Riccardo Muti (da La Repubblica, 9 gennaio 2010 )
«L'Italia ha abbandonato la musica al suo destino, come se fosse un fenomeno obsoleto, mentre nel resto del mondo, compresi i Paesi emergenti a cominciare dalla Cina, c'è rispetto e interesse per la cultura occidentale.» La denuncia viene dal maestro Riccardo Muti. «L'Italia ha abdicato alla sua storia culturale e musicale in particolare, a causa di una concezione generale della cultura che non riguarda solo i politici di oggi, ma è una storia lunga nel tempo», dice il grande direttore d'orchestra italiano in un'intervista all'agenzia Adnkronos. «Noi italiani – aggiunge - abbiamo dimenticato che la musica non è solo intrattenimento, ma è una necessità dello spirito. Questo è grave perchè significa spezzare delle radici importanti della nostra storia».
Muti punta il dito contro alcune "trasmissioni televisive dove la musica e soprattutto l'opera lirica, vengono presentate come cose obsolete. Così si respingono i giovani invece di interessarli". Al contrario, racconta, "in Cina, dove sono appena stato per dirigere l'orchestra di Shanghai, stanno puntando molto sulla musica occidentale, preparando i giovani musicisti i quali studiano nei conservatori occidentali e poi tornano in Cina per suonare nelle loro orchestre. I cinesi costruiscono nuove sale da concerto e scommettono culturalmente su quello che noi italiani invece stiamo esaurendo. In Italia abbiamo perso la capacità di sentire il 'bello', quel 'bello' che per secoli abbiamo dato al mondo e che adesso non sentiamo più".
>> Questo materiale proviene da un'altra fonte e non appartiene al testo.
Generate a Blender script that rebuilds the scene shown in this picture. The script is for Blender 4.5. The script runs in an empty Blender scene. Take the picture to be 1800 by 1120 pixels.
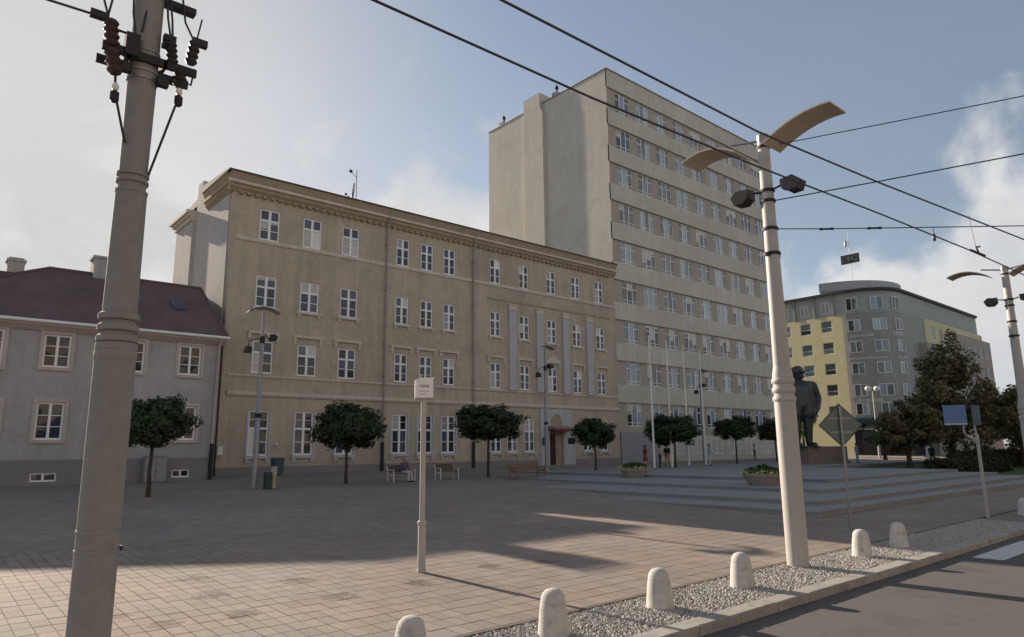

Sono d’accordo su tutto, però passando vicino alla scuola elementare del mio paese, la primavera scorsa, ho ascoltato una bella esecuzione della “marcia turca” dalla Nona Sinfonia di Beethoven, tutta fatta con i flautini. Evidentemente, mi vien da pensare, molto dipende anche dall’insgenante...
PS: la marcia turca, nel quarto movimento della Nona Sinfonia di Beethoven, è da sempre molto famosa; e fu resa molto popolare anche dall’arrangiamento elettronico in “Arancia meccanica” di Stanley Kubrick.